#### REQUIREMENTS
For the material that follows, list every line containing the word "this".

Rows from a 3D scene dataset

[start]

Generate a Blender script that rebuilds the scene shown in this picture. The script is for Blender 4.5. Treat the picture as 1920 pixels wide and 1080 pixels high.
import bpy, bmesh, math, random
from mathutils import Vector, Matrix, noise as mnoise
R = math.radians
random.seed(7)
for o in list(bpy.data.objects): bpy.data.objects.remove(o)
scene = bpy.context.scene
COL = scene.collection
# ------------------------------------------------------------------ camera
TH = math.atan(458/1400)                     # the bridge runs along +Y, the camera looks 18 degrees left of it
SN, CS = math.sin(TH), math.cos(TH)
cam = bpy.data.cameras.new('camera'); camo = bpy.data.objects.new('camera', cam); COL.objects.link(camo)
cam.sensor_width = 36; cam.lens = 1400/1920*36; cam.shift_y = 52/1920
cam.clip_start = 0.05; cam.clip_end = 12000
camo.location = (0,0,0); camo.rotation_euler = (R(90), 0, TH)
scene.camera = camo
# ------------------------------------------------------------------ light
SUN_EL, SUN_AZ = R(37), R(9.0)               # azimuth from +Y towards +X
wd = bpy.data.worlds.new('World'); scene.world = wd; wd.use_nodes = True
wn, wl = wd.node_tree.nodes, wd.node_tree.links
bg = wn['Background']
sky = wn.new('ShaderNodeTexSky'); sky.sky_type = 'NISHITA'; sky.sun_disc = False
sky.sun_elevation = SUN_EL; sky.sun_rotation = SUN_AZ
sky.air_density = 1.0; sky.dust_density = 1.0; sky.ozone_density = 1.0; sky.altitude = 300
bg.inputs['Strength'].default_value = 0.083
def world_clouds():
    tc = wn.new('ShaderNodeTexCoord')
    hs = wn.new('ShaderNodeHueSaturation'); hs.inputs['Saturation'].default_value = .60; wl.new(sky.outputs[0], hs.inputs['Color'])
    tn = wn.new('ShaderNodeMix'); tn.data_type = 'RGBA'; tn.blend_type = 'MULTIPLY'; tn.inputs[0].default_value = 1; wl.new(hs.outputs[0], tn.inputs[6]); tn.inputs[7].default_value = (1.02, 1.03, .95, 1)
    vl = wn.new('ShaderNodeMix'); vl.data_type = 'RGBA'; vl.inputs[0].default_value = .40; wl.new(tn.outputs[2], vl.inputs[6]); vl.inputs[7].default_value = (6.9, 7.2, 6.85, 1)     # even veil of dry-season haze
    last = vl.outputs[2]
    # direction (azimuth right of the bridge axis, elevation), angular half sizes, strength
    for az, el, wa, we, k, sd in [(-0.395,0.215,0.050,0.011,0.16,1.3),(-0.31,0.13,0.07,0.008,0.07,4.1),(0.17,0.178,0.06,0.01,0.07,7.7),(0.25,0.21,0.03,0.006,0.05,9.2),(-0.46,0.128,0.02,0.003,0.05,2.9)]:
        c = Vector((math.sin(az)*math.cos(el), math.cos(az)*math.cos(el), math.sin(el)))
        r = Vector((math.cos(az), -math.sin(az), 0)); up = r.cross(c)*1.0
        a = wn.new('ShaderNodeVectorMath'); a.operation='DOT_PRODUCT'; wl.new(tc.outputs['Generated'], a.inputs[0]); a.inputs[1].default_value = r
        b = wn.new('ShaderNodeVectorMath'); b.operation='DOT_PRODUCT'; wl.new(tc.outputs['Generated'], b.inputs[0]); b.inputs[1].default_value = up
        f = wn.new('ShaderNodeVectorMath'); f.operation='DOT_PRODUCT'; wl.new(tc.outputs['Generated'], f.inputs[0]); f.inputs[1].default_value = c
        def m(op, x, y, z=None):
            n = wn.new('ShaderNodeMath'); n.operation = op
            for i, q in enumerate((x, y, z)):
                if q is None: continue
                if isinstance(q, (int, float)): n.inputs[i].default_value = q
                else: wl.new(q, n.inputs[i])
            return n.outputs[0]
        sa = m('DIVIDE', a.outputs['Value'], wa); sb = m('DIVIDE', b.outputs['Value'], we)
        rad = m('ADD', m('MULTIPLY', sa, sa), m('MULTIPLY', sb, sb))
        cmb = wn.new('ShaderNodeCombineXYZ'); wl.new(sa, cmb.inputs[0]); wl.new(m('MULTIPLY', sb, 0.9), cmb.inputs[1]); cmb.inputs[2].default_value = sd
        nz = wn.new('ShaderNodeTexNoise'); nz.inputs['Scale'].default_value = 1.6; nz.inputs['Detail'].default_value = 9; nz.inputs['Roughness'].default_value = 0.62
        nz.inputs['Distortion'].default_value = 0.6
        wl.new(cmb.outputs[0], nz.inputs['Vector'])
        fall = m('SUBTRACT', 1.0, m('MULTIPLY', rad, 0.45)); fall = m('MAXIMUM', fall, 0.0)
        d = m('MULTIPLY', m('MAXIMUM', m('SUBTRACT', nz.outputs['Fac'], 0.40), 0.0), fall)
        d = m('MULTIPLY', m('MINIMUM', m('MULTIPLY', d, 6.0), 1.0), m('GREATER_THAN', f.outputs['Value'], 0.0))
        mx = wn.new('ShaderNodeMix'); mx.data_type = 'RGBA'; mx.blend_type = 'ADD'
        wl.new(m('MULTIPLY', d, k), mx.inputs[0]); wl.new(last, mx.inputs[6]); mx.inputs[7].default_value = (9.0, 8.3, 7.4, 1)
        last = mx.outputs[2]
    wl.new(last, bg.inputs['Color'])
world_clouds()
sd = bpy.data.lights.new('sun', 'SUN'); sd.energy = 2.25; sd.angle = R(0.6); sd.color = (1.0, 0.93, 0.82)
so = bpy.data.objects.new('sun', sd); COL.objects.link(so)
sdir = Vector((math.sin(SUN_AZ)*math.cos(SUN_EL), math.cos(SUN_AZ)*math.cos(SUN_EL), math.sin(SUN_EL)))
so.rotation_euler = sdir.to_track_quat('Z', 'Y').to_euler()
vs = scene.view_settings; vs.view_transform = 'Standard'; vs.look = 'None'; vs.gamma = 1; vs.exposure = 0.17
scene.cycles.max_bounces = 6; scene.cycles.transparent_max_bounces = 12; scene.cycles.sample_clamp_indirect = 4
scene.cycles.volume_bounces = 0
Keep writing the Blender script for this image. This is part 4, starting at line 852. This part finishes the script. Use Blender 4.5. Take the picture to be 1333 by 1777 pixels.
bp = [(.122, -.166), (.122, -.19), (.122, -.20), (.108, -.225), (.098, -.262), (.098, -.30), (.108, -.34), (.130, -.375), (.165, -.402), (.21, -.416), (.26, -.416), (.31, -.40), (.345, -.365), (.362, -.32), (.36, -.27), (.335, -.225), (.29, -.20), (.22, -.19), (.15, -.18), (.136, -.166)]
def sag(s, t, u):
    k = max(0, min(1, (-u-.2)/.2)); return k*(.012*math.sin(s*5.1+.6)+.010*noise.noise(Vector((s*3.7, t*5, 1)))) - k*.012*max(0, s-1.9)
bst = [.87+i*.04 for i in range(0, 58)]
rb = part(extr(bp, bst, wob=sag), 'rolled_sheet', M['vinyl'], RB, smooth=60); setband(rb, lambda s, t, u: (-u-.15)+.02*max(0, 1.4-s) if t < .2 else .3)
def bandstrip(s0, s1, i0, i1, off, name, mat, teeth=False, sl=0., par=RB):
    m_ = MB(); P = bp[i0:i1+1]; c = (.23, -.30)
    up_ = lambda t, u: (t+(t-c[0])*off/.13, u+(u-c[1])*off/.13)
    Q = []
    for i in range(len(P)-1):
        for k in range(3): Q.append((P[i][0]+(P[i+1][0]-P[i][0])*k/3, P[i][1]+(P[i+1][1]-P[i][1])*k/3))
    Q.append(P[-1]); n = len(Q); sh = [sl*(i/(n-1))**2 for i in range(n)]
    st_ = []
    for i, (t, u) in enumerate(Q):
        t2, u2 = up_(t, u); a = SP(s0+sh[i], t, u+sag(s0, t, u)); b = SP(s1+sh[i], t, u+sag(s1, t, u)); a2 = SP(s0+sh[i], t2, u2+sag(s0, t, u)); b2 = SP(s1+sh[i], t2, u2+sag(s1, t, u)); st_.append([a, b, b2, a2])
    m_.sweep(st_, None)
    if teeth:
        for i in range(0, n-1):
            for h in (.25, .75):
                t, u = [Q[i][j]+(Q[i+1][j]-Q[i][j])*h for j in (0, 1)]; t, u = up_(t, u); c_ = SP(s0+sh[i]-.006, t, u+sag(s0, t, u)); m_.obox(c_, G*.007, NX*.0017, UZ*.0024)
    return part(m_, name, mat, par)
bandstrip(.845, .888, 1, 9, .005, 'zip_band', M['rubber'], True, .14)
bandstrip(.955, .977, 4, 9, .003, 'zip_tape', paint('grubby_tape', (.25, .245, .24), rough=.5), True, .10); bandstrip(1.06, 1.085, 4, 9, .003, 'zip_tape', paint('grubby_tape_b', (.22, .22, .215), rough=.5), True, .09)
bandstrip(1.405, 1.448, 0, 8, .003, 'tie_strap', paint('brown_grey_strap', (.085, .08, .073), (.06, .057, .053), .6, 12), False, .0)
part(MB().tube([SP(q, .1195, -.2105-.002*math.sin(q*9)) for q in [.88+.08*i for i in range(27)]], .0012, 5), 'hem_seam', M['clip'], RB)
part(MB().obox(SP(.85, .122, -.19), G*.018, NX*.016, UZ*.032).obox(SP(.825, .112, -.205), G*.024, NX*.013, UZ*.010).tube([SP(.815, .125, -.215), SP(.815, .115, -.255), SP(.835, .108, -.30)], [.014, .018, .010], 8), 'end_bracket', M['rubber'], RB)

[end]

#### WRITTEN ANSWER
Generate a Blender script that rebuilds the scene shown in this picture. The script is for Blender 4.5. Treat the picture as 1920 pixels wide and 1080 pixels high.
Keep writing the Blender script for this image. This is part 4, starting at line 852. This part finishes the script. Use Blender 4.5. Take the picture to be 1333 by 1777 pixels.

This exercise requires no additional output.